Complaints mounting among university students sent to farms for labor

North Korean authorities have declared a month-long general agricultural mobilization until June 15. To free up students to participate in
the order, universities across the nation have shut down, eliciting complaints
from students concerned about constant interruptions to their studies.

Before the Workers’ Party Congress convened earlier in the
month, students were occasionally mobilized to agricultural regions for the “70-Day Battle.” After completing that exhausting series of compulsory
projects, they are now being forced to undertake farm labor in a mobilization
that has been coined “the Rice-Planting Battle,” thus causing many to express
discontent that their right to receive an education is being infringed upon. 

“The students in our province have been sent to agricultural
regions such as Koksan County and Yonsan County. During the ‘70-Day Battle,’
the students were forced to plant seeds and pull up weeds. Now, as the students
head off to the farms again, they are sardonically spouting off lines about how
they are farmers rather than students,” a source in North Hwanghae Province
reported to Daily NK on May 20.

“The students have remarked that being pressed into forced
labor during the ‘70-Day Battle,’ and now for the ‘Rice-Planting Battle’ is
just as laborious and difficult as risking your life on an actual battlefield.
They justifiably point out, ‘If these kind of ‘battles’ continue to arise, when
are we supposed to study?’“

Since rising to power, Kim Jong Un has frequently
underscored the importance of education, describing universities as the
“platform for launching the future of the nation, one of the main pillars of
society, and the training ground for leaders.” He has also continued to point
out that it is important to focus on experiential learning and
on-the-job-training in order to elevate the quality of the nation’s education
and produce illustrious students with technical knowledge.

However, the record shows a different tale. Students have
spent a considerable amount of time being mobilized to work on idolization
construction sites and farms.

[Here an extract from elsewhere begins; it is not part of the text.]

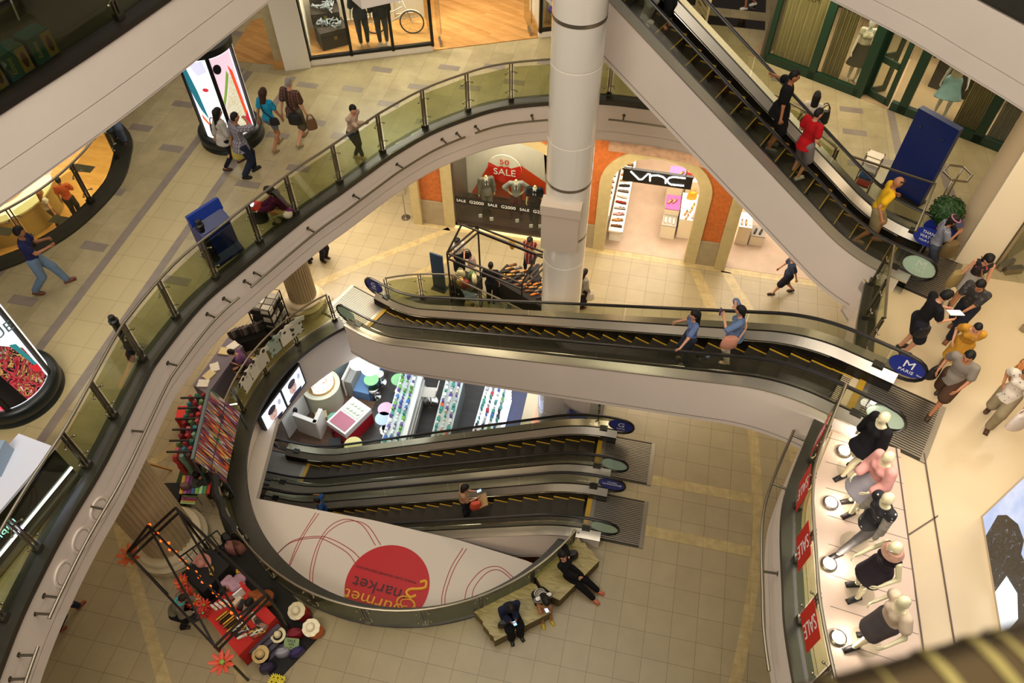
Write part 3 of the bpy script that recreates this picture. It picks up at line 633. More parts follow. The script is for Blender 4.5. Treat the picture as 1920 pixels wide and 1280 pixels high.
edge_rail((1484, 805), (1452, 1258), [(1478, 812), (1446, 905), (1425, 1070)], RCAP, -.28, 'tubular rail on the balcony edge below the mannequins')
# round plaster medallions on the balcony edge
for i, px in enumerate(((198, 955), (163, 1012), (130, 1075))):
    e = project(offset(RING, .03), at(*px, 5.5)); a = RING[e[1]]; c = RING[e[1]+1]; t = Vector((c.x-a.x, c.y-a.y, 0)).normalized(); nn = Vector((-t.y, t.x, 0)); C3 = Vector((e[3].x, e[3].y, 5.45)); b = MB()
    for r0, r1, dp in ((.0, .17, .025), (.19, .23, .03)):
        n = 28; vs = []
        for r, o in ((r0, dp), (r1, dp), (r1, 0), (r0, 0)): vs += [C3+t*(r*math.cos(2*PI*j/n))+Vector((0, 0, r*math.sin(2*PI*j/n)))+nn*o for j in range(n)]
        b.add(vs, [(k*n+j, k*n+(j+1) % n, ((k+1) % 4)*n+(j+1) % n, ((k+1) % 4)*n+j) for k in range(4) for j in range(n)])
    tag(b.build('wall_medallion', WHITE), 'round plaster medallion on the white balcony edge, %s' % ('topmost of the three', 'middle of the three', 'lowest of the three')[i], 'medallion', 'round medallions on the balcony edge')
# ================================================================== small things
def yp(px, py, y):
    d = ray(px, py); return CAM + d*((y-CAM.y)/d.y)
MESH = {}
def put(name, cat, key, maker, mats, loc, rz=0., label=None, group=None, scale=None, rot=None):
    """one object of its own; look-alikes share mesh data"""
    if key not in MESH:
        o = maker().build(name, mats, None, world=False); MESH[key] = o.data
    else:
        o = bpy.data.objects.new(name, MESH[key]); COL.objects.link(o)
    o.location = loc; o.rotation_euler = rot or (0, 0, rz)
    if scale: o.scale = (scale,)*3 if isinstance(scale, (int, float)) else scale
    return tag(o, label, cat, group)
def shoe_mb(flat=1.):
    b = MB(); ys = (-.12, -.1, -.05, 0, .06, .11, .135); rs = (.012, .03, .033, .03, .036, .028, .01); zs = (.04, .045, .045, .04, .03, .025, .02)
    b.tube([(0, y, z*flat+.004) for y, z in zip(ys, zs)], list(rs), 8, 0); b.box((0, .005, .008), (.066, .245, .012), m=1); b.ell((0, -.055, .068*flat+.002), (.024, .05, .012), 8, 1, k=4); return b
SHCOL = {'brown': '7a4a25', 'black': '17130f', 'red': 'a02a1e', 'tan': 'c08a50', 'gold': 'c79a3a', 'white': 'e6dfd2', 'pink': 'd89a9a', 'orange': 'd87a2a', 'grey': '77706a', 'silver': 'b9b6ae'}
def shoe(col, loc, rz, label, group, scale=1.):
    return put('shoe', 'shoe', ('shoe', col), shoe_mb, [mat(SHCOL[col], .5), mat('2a2018' if col != 'white' else 'b9a98c', .7)], loc, rz, label, group, scale)
def bag(loc, rz, w, d, h, col, label, handle='arc', group=None, name='handbag', rough=.5, hh=None):
    r = thing(name, label, 'bag', loc, rz, group); mt = mat(col, rough, name='bag_'+col); b = MB()
    prof = [(.46, 0), (.5, .06*h), (.49, .5*h), (.42, .92*h), (.36, h)]; b.lathe(prof, (0, 0, 0), 20, sx=w, sy=d); b.build('body', mt, r, world=False)
    if handle:
        for o in ((-.3, .3) if handle == 'two' else (0,)):
            b = MB(); hh_ = hh or .45*w; b.tube([(w*.3*math.cos(a), d*o, h*.95+hh_*math.sin(a)) for a in [PI*i/10 for i in range(11)]], .012, 6); b.build('handle', mat(col, .4, name='bag_'+col), r, world=False)
    return r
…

This has severely crippled their educational
experience. Consequently, students have become upset that their instruction
hours have not been protected and that they are being exploited for their
labor.

Added a separate source in South Hwanghae Province, “University students have spent more
time working on the farm than they have spent studying for their classes or
learning about science/technology. Under such circumstances, students naturally
complain that it is difficult to imagine how these universities will be able to
fulfill Kim Jong Un’s order to create illustrious students with technological
capabilities.”

Similar to previous mobilizations, students with financial
means are engaging in bribery in order to avoid having to participate in the
“Rice-Planting Battle.” University professors are excusing students from the
difficult labor in exchange for US 100 (KPW 810,000) per person.   

But the inequalities do not end there because, the South Hwanghae source
said, “Those who don’t have the money to bribe their way out of the
mobilizations are nonetheless forced to pay school fees, even though they are
going to the farm. These fees include money for their professors and money to
contribute to side dishes. Those too poor to contribute are ridiculed in front
of the entire class.” 

The humiliation is so severe that some students have even
dropped out from shame when they were unable to pay their school fees. “For
those that remain in school, instead of engaging in studies and learning course
material, the only thing that the students learn is how to use flattery and
other tricks in order to survive,” he concluded.